** START OF SUPPLIED MATERIAL **

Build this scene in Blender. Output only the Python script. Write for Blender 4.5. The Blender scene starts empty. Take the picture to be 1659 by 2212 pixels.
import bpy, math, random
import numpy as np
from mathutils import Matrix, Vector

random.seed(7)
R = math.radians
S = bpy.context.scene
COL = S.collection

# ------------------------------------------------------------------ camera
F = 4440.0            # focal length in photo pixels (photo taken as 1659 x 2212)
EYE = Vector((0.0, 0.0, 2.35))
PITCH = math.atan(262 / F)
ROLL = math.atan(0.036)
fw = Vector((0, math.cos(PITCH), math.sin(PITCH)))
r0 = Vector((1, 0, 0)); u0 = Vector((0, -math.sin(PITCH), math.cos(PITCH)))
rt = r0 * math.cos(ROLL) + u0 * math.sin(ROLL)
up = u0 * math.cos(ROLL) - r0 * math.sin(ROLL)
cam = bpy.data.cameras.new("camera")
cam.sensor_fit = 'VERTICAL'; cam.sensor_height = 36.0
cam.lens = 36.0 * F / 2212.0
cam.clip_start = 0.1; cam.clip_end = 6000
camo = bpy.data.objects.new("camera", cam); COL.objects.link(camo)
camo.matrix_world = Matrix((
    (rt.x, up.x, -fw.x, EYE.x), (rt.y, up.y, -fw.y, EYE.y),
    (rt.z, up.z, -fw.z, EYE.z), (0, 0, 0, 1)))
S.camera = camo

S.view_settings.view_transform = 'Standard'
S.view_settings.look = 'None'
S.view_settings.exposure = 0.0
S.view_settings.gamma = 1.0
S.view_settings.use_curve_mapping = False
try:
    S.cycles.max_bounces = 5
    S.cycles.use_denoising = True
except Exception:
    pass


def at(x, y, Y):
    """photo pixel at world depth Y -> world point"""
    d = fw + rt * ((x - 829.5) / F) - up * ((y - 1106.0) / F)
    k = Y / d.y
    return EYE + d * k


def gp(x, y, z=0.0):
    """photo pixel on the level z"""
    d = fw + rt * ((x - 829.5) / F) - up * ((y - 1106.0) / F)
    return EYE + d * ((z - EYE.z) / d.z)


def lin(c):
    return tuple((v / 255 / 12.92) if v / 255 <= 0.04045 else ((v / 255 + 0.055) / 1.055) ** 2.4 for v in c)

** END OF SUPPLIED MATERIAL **

- **SHORT PROBLEM**:
Starting at the first line of the data above, please restate word for word every line up to and including the one that holds "return EYE + d * ((z - EYE.z) / d.z)", and add nothing else.

- **OUTPUT OF THE TASK**:
Build this scene in Blender. Output only the Python script. Write for Blender 4.5. The Blender scene starts empty. Take the picture to be 1659 by 2212 pixels.
import bpy, math, random
import numpy as np
from mathutils import Matrix, Vector

random.seed(7)
R = math.radians
S = bpy.context.scene
COL = S.collection

# ------------------------------------------------------------------ camera
F = 4440.0            # focal length in photo pixels (photo taken as 1659 x 2212)
EYE = Vector((0.0, 0.0, 2.35))
PITCH = math.atan(262 / F)
ROLL = math.atan(0.036)
fw = Vector((0, math.cos(PITCH), math.sin(PITCH)))
r0 = Vector((1, 0, 0)); u0 = Vector((0, -math.sin(PITCH), math.cos(PITCH)))
rt = r0 * math.cos(ROLL) + u0 * math.sin(ROLL)
up = u0 * math.cos(ROLL) - r0 * math.sin(ROLL)
cam = bpy.data.cameras.new("camera")
cam.sensor_fit = 'VERTICAL'; cam.sensor_height = 36.0
cam.lens = 36.0 * F / 2212.0
cam.clip_start = 0.1; cam.clip_end = 6000
camo = bpy.data.objects.new("camera", cam); COL.objects.link(camo)
camo.matrix_world = Matrix((
    (rt.x, up.x, -fw.x, EYE.x), (rt.y, up.y, -fw.y, EYE.y),
    (rt.z, up.z, -fw.z, EYE.z), (0, 0, 0, 1)))
S.camera = camo

S.view_settings.view_transform = 'Standard'
S.view_settings.look = 'None'
S.view_settings.exposure = 0.0
S.view_settings.gamma = 1.0
S.view_settings.use_curve_mapping = False
try:
    S.cycles.max_bounces = 5
    S.cycles.use_denoising = True
except Exception:
    pass


def at(x, y, Y):
    """photo pixel at world depth Y -> world point"""
    d = fw + rt * ((x - 829.5) / F) - up * ((y - 1106.0) / F)
    k = Y / d.y
    return EYE + d * k


def gp(x, y, z=0.0):
    """photo pixel on the level z"""
    d = fw + rt * ((x - 829.5) / F) - up * ((y - 1106.0) / F)
    return EYE + d * ((z - EYE.z) / d.z)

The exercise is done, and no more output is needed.